Подобного визуального эффекта Риччи добивается и в декоративном оформлении зала Геркулеса в Маручелли-Фенци. Роспись стены,изображающая, как Геркулес побивает кентавра Несса, выполнена в приблизительно той же «пасторальной» цветовой гамме, что и «Наказание амура». Однако эти краски порождают ровно такое же ощущение мрачности и грозности. Кстати, живописная «сумрачность» колорита роднит творчество Себастьяно Риччи с произведениями Джованни Пьяцетта.

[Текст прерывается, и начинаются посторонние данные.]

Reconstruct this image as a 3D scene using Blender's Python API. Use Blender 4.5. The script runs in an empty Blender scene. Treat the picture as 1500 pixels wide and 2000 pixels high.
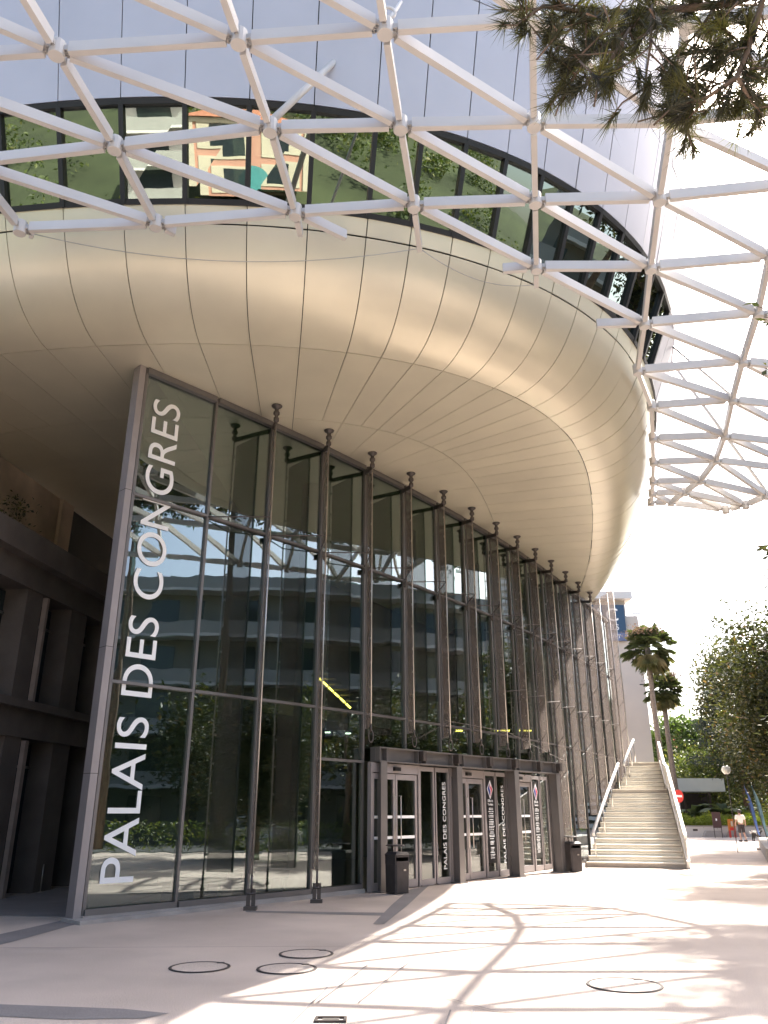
import bpy, math, random
import numpy as np
from mathutils import Vector, Matrix
R = math.radians
rng = np.random.default_rng(7)
random.seed(7)
scene = bpy.context.scene
COL = scene.collection

# ---------------------------------------------------------------- camera
CAM_H, PITCH, FPX = 1.6, R(20.6), 1560.0
cam = bpy.data.cameras.new('camera')
cam.sensor_fit = 'VERTICAL'; cam.sensor_height = 24.0; cam.lens = 24.0 * FPX / 2000.0
cam.clip_start = 0.05; cam.clip_end = 2000
cam_o = bpy.data.objects.new('camera', cam); COL.objects.link(cam_o)
cam_o.location = (0, 0, CAM_H); cam_o.rotation_euler = (math.pi / 2 + PITCH, 0, 0)
scene.camera = cam_o
# ---------------------------------------------------------------- sky, sun, exposure
SUN_EL, SUN_AZ = R(46.5), R(45.0)          # azimuth from +Y towards +X
w = bpy.data.worlds.new('World'); scene.world = w; w.use_nodes = True
nt = w.node_tree
bg = nt.nodes['Background']
sky = nt.nodes.new('ShaderNodeTexSky'); sky.sky_type = 'NISHITA'; sky.sun_disc = False
sky.sun_elevation = SUN_EL; sky.sun_rotation = SUN_AZ
sky.air_density = 1.0; sky.dust_density = 4.5; sky.ozone_density = 0.8
nt.links.new(sky.outputs[0], bg.inputs[0]); bg.inputs[1].default_value = 0.13
sl = bpy.data.lights.new('sun', 'SUN'); sl.energy = 4.6; sl.angle = R(0.53); sl.color = (1.0, 0.95, 0.88)
so = bpy.data.objects.new('sun', sl); COL.objects.link(so)
sdir = Vector((math.sin(SUN_AZ) * math.cos(SUN_EL), math.cos(SUN_AZ) * math.cos(SUN_EL), math.sin(SUN_EL)))
so.rotation_euler = sdir.to_track_quat('Z', 'Y').to_euler(); so.location = sdir * 60
vs = scene.view_settings
vs.view_transform = 'Standard'; vs.look = 'None'; vs.gamma = 1.0; vs.use_curve_mapping = False; vs.exposure = 2.05
scene.cycles.max_bounces = 10; scene.cycles.transparent_max_bounces = 24
scene.cycles.glossy_bounces = 5; scene.cycles.diffuse_bounces = 5
scene.cycles.caustics_reflective = False; scene.cycles.caustics_refractive = False

# ---------------------------------------------------------------- survey helpers
cP, sP = math.cos(PITCH), math.sin(PITCH)
def ray(x, y):
    u = (x - 750) / FPX; v = (1000 - y) / FPX
    return np.array([u, cP - v * sP, sP + v * cP])
def atz(x, y, z):                      # point of the height z seen at photo pixel x, y
    r = ray(x, y); return np.array([0, 0, CAM_H]) + r * ((z - CAM_H) / r[2])
def aty(x, y, Y):                      # point at the distance Y
    r = ray(x, y); return np.array([0, 0, CAM_H]) + r * (Y / r[1])

# ---------------------------------------------------------------- materials
def mat(name, col, rough=0.6, metal=0.0, var=0.12, scale=3.0, bump=0.0, bscale=40.0, spec=0.5, tint=None, trans=0.0, fine=0.0, ovar=0.0):
    m = bpy.data.materials.new(name); m.use_nodes = True
    n, l = m.node_tree.nodes, m.node_tree.links
    b = n['Principled BSDF']
    b.inputs['Roughness'].default_value = rough; b.inputs['Metallic'].default_value = metal
    b.inputs['Specular IOR Level'].default_value = spec
    tc = n.new('ShaderNodeTexCoord')
    last = None
    if var > 0 or tint:
        nz = n.new('ShaderNodeTexNoise'); nz.inputs['Scale'].default_value = scale; nz.inputs['Detail'].default_value = 6
        l.new(tc.outputs['Object'], nz.inputs['Vector'])
        ra = n.new('ShaderNodeValToRGB')
        ra.color_ramp.elements[0].position = 0.3; ra.color_ramp.elements[1].position = 0.7
        c0 = [c * (1 - var) for c in col]; c1 = [min(1, c * (1 + var)) for c in col]
        ra.color_ramp.elements[0].color = (*c0, 1); ra.color_ramp.elements[1].color = (*c1, 1)
        l.new(nz.outputs[0], ra.inputs[0]); last = ra.outputs[0]
        if fine > 0:
            nf = n.new('ShaderNodeTexNoise'); nf.inputs['Scale'].default_value = 90; nf.inputs['Detail'].default_value = 3
            l.new(tc.outputs['Object'], nf.inputs['Vector'])
            mr = n.new('ShaderNodeMapRange'); mr.inputs[1].default_value = .35; mr.inputs[2].default_value = .65
            mr.inputs[3].default_value = 1 - fine; mr.inputs[4].default_value = 1 + fine
            l.new(nf.outputs[0], mr.inputs[0])
            mx = n.new('ShaderNodeMix'); mx.data_type = 'RGBA'; mx.blend_type = 'MULTIPLY'; mx.inputs[0].default_value = 1
            l.new(last, mx.inputs[6]); l.new(mr.outputs[0], mx.inputs[7]); last = mx.outputs[2]
        if ovar > 0:
            oi = n.new('ShaderNodeObjectInfo'); mo = n.new('ShaderNodeMapRange'); mo.inputs[3].default_value = 1 - ovar; mo.inputs[4].default_value = 1 + ovar
            l.new(oi.outputs['Random'], mo.inputs[0]); mxo = n.new('ShaderNodeMix'); mxo.data_type = 'RGBA'; mxo.blend_type = 'MULTIPLY'; mxo.inputs[0].default_value = 1
            l.new(last, mxo.inputs[6]); l.new(mo.outputs[0], mxo.inputs[7]); last = mxo.outputs[2]
        if tint:                       # per-leaf colour stored with the leaves
            at = n.new('ShaderNodeAttribute'); at.attribute_name = 'tint'
            r2 = n.new('ShaderNodeValToRGB'); els = r2.color_ramp.elements
            while len(els) < len(tint): els.new(0.5)
            for i, (p, c) in enumerate(tint): els[i].position = p; els[i].color = (*c, 1)
            l.new(at.outputs['Fac'], r2.inputs[0]); last = r2.outputs[0]
        l.new(last, b.inputs['Base Color'])
    else:
        b.inputs['Base Color'].default_value = (*col, 1)
    if bump > 0:
        nb = n.new('ShaderNodeTexNoise'); nb.inputs['Scale'].default_value = bscale; nb.inputs['Detail'].default_value = 4
        l.new(tc.outputs['Object'], nb.inputs['Vector'])
        bp = n.new('ShaderNodeBump'); bp.inputs['Strength'].default_value = bump; bp.inputs['Distance'].default_value = 0.02
        l.new(nb.outputs[0], bp.inputs['Height']); l.new(bp.outputs[0], b.inputs['Normal'])
    if trans > 0:
        tr = n.new('ShaderNodeBsdfTranslucent'); mixs = n.new('ShaderNodeMixShader'); mixs.inputs[0].default_value = trans
        out = n['Material Output']
        if last is not None:
            g = n.new('ShaderNodeMix'); g.data_type = 'RGBA'; g.blend_type = 'MULTIPLY'; g.inputs[0].default_value = 1
            g.inputs[7].default_value = (1.6, 1.7, .7, 1); l.new(last, g.inputs[6]); l.new(g.outputs[2], tr.inputs[0])
        l.new(b.outputs[0], mixs.inputs[1]); l.new(tr.outputs[0], mixs.inputs[2]); l.new(mixs.outputs[0], out.inputs[0])
    return m

def glass(name, refl, tint, gcol=(.93, .97, 1), wav=0.0):
    m = bpy.data.materials.new(name); m.use_nodes = True
    n, l = m.node_tree.nodes, m.node_tree.links
    n.remove(n['Principled BSDF'])
    g = n.new('ShaderNodeBsdfGlossy'); g.inputs['Color'].default_value = (*gcol, 1); g.inputs['Roughness'].default_value = 0.0
    t = n.new('ShaderNodeBsdfTransparent'); t.inputs['Color'].default_value = (*tint, 1)
    lw = n.new('ShaderNodeLayerWeight'); lw.inputs['Blend'].default_value = 0.5
    pw = n.new('ShaderNodeMath'); pw.operation = 'POWER'; pw.inputs[1].default_value = 4.5
    mr = n.new('ShaderNodeMapRange'); mr.inputs[1].default_value = 0; mr.inputs[2].default_value = 1
    mr.inputs[3].default_value = refl; mr.inputs[4].default_value = .92
    l.new(lw.outputs['Facing'], pw.inputs[0]); l.new(pw.outputs[0], mr.inputs[0])
    mx = n.new('ShaderNodeMixShader'); l.new(mr.outputs[0], mx.inputs[0]); l.new(t.outputs[0], mx.inputs[1]); l.new(g.outputs[0], mx.inputs[2])
    l.new(mx.outputs[0], n['Material Output'].inputs[0])
    if wav > 0:
        tc = n.new('ShaderNodeTexCoord'); nb = n.new('ShaderNodeTexNoise'); nb.inputs['Scale'].default_value = 0.9
        l.new(tc.outputs['Object'], nb.inputs['Vector'])
        bp = n.new('ShaderNodeBump'); bp.inputs['Strength'].default_value = 1.0; bp.inputs['Distance'].default_value = wav
        l.new(nb.outputs[0], bp.inputs['Height']); l.new(bp.outputs[0], g.inputs['Normal'])
    return m
def emit(name, col, s):
    m = bpy.data.materials.new(name); m.use_nodes = True
    b = m.node_tree.nodes['Principled BSDF']; b.inputs['Base Color'].default_value = (*col, 1)
    b.inputs['Emission Color'].default_value = (*col, 1); b.inputs['Emission Strength'].default_value = s
    return m
def mesh_screen(name, col, open_):
    m = mat(name, col, .5, .5, .05, .35)
    n, l = m.node_tree.nodes, m.node_tree.links
    t = n.new('ShaderNodeBsdfTransparent'); mx = n.new('ShaderNodeMixShader'); mx.inputs[0].default_value = open_
    tl = n.new('ShaderNodeBsdfTranslucent'); tl.inputs[0].default_value = (*col, 1); m2 = n.new('ShaderNodeMixShader'); m2.inputs[0].default_value = .4
    l.new(n['Principled BSDF'].outputs[0], m2.inputs[1]); l.new(tl.outputs[0], m2.inputs[2])
    l.new(m2.outputs[0], mx.inputs[1]); l.new(t.outputs[0], mx.inputs[2]); l.new(mx.outputs[0], n['Material Output'].inputs[0])
    return m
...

Внушительный цикл фресок был написан Риччи совместно с Джузеппе Тонелли и для Палаццо Питти во Флоренции, служившего когда-то резиденцией Медичи, Лотарингской фамилии, а затем итальянской королевской семьи. Фресковая роспись комнат флорентийского дворцового комплекса отличается большей жизнерадостностью эмоционального фона и большей светоносностью. Ярким примером здесь является произведение настенной живописи «Венера и Адонис».

 

 

 

 

Ричи стал самым ранним художником итальянского рококо, но и самым влиятельным в полном смысле этого слова: его творчество послужило источником вдохновения для Гаспаро Дициани, Гаэтано Цомпини, Франческо Палаццо, Франческо Фонтебассо и, конечно, Джанбаттиста Тьеполо.

Блистательный расцвет венецианской монументальной живописи XVIII века венчает шедевральная роспись Джанбаттисты Тьеполо. Джованни Баттиста сформировал собственные взгляды на то, какой должна быть монументальная и станковая живопись, под воздействием восхитительных произведений Паоло Веронезе, Себастьяно Риччи, Джованни Пьяцетта. Но феноменально одаренный преемник многовекового наследия итальянского искусства, Тьеполо как бы завершает творческий поиск ответов предшественников-живописцев на вопросы барочной живописи и становится художественным «проводником» стиля рококо.

Самобытность и индивидуальность живописи Тьеполо отчетливее всего проявляется в храмовой плафонной росписи и росписи дворцовых комплексов Венеции, Милана, Бергамо, Вюрцбурга, Мадрида. Художественная роспись потолков этого автора представляет взору изумленного зрителя бескрайние небесные дали, где посреди плывущих или безмятежных облаков каждый раз разворачивается потрясающее сюжетное действо: спокойно парят или исступленно стремятся куда-то таинственные крылатые персонажи; неистово несутся колесницы, запряженные лошадьми; снисходительно одаряют своими взглядами божества и прочие мифические существа; трепещет неожиданный ветер, волнуя полотна флагов, внезапно возникают пирамидальные сооружения и монументы. Наличие достаточного объема свободного пространства между обособленными группами персонажей обуславливает эффект панорамной бесконечности, а скрупулезное следование законам художественной перспективы лишь подчеркивает это впечатление.

Множество поз, ракурсов, одежд и деталей изображено с тщательнейшей прорисовкой деталей так, чтобы не повторяться от картины к картине. Причем обнаженная натура может непринужденно соседствовать с одетой. Наряды иногда возвращают в Европу XVI века, а иногда переносят на Восток — туда, где прогуливаются разнообразные персонажи в колоритных узорчатых халатах и ярких чалмах.

В светлой тональности росписей доминируют лиловые, розовые, сапфировые, белоснежные, дымчатые, шафранные и бледно-миндальные цвета. Эти краски воссоздают атмосферу торжественности и оптимистичности, которая в результате практически абсолютного отсутствия улыбающихся на фресках лиц сочетается с некоторой долей присущей Тьеполо глубокомысленности.